American Sniper: recensione del film di Clint Eastwood

American Sniper

In American Sniper Chris Kyle, U.S. Navy SEAL, salva innumerevoli vite sul campo di battaglia e i racconti del suo grande coraggio si diffondono velocemente tanto da essere soprannominato “Leggenda”. Nel frattempo cresce la sua reputazione anche dietro le file nemiche, e viene messa una taglia sulla sua testa diventando il bersaglio primario per gli insorti. Allo stesso tempo, combatte un’altra battaglia in casa nel tentativo di essere sia un buon marito che un buon padre.

 

Il cinema americano non è nuovo ai ritratti di guerra, che siano di finzione o tratte da storie vere (come in questo caso), American Sniper, l’ultimo film di Clint Eastwood, segue da sceneggiatura le stesse complesse dinamiche della vite al fronte, dei nemici che si combattono e delle esperienze che restano e che segnano una vita intera. Ma la sceneggiatura di Jason Hall non vuole rimarcare lo stereotipo del soldato violento-dipendente da adrenalina, perciò si basa in parte sul romanzo, a cui lo stesso Kyle ha lavorato, ed in parte alle testimonianze di commilitoni e familiari che conoscevano l’umanità del cecchino più letale d’America.

American Sniper, il film

La trama di American Sniper si articola così in due prospettive che comunque rimangono fedeli alla biografia di un personaggio complesso e sfaccettato, rimarcando così i “mantra” cattolici-paterni su cui ha sempre vissuto il ragazzo del Texas che inevitabilmente si declinano in valori e motti militari di un corpo, i SEAL, e una specializzazione, il tiratore scelto, che ben presto tracciano e “risolvono” il percorso di Kyle.

Di conseguenza il punto di visa di Eastwood rimane il più fedele possibile a queste corde, concedendosi i grandi cambi di ritmo là dove la sceneggiatura incoraggia determinate reinterpretazione visive che danno estro alle sue sequenze più adrenaliniche del film, come “la sfida a distanza” con il cecchino Mustafa e le rappresaglie in zona di guerra.

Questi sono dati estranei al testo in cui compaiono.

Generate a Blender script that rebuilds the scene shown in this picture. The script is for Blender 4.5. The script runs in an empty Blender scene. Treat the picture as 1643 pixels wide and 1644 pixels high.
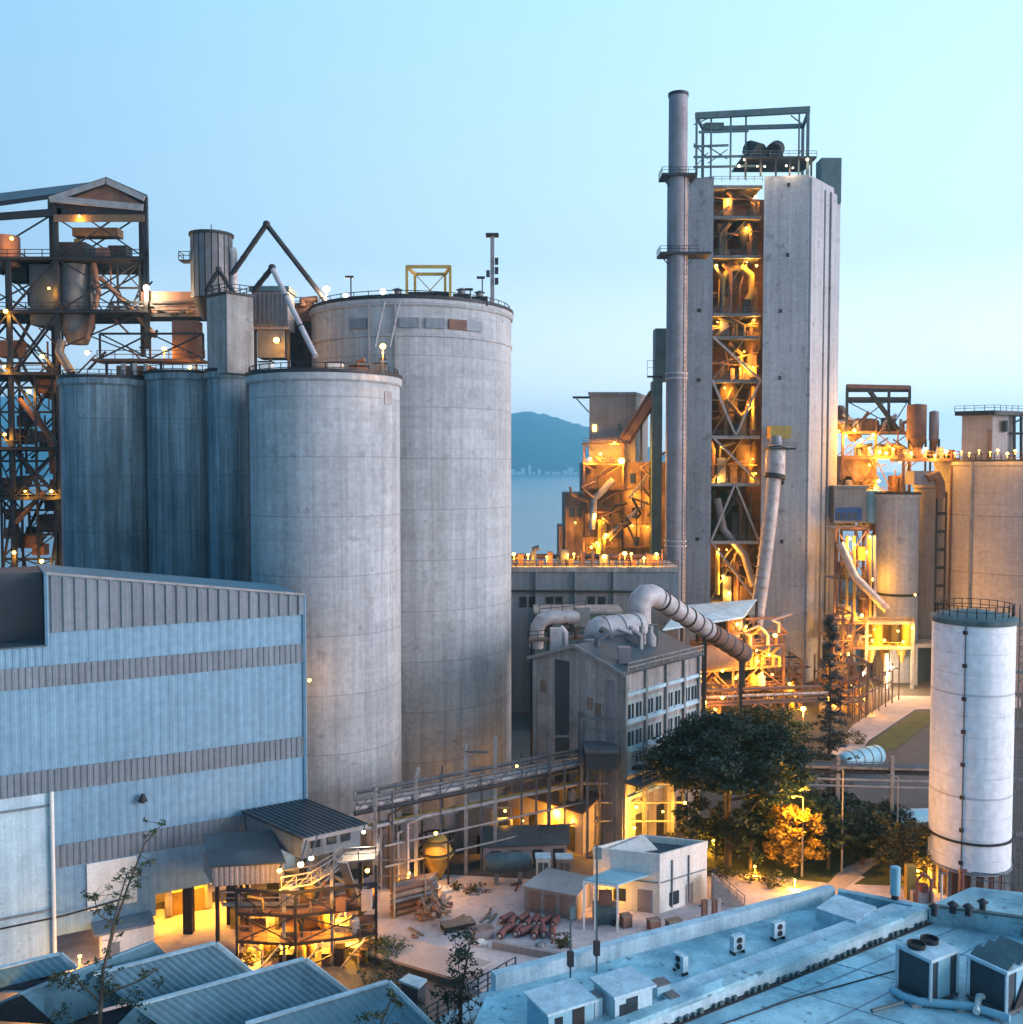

Per poi ribaltarsi  nelle tese atmosfere  familiari, contraddistinte dai rapporti con la moglie ed i primi tormenti.

In questa struttura, divisa “in turni”, inevitabilmente il personaggio di Cooper diventa nevralgico in ogni aspetto, riuscendo a costruire una perfetta immedesimazione che trascina lo spettatore nei suoi dolori e turbamenti che contemporaneamente esalta la figura del soldato americano. A stemperare i toni ed il personaggio ci penserà Taya (Sienna Miller), che seppur abbia una determinata personalizzazione, presto si perde nella schiera di moglie di soldati che attendono sempre buone notizie dall’altra parte del telefono.

America Sniper è un film che si iscrive perfettamente nel genere di guerra senza però diventare d’azione, riesce a regalare un biopic poco contestualizzato ma incorniciato dagli inossidabili valori di “Dio, Patria e Famiglia” che il cinema di Eastwood riesce sempre ad esaltare e valorizzare con studiate inquadrature e oggetti simbolici. Ma che non trasmette nulla di cinematograficamente innovativo se non l’ennesima dimostrazione del potenziale di Bradley Cooper.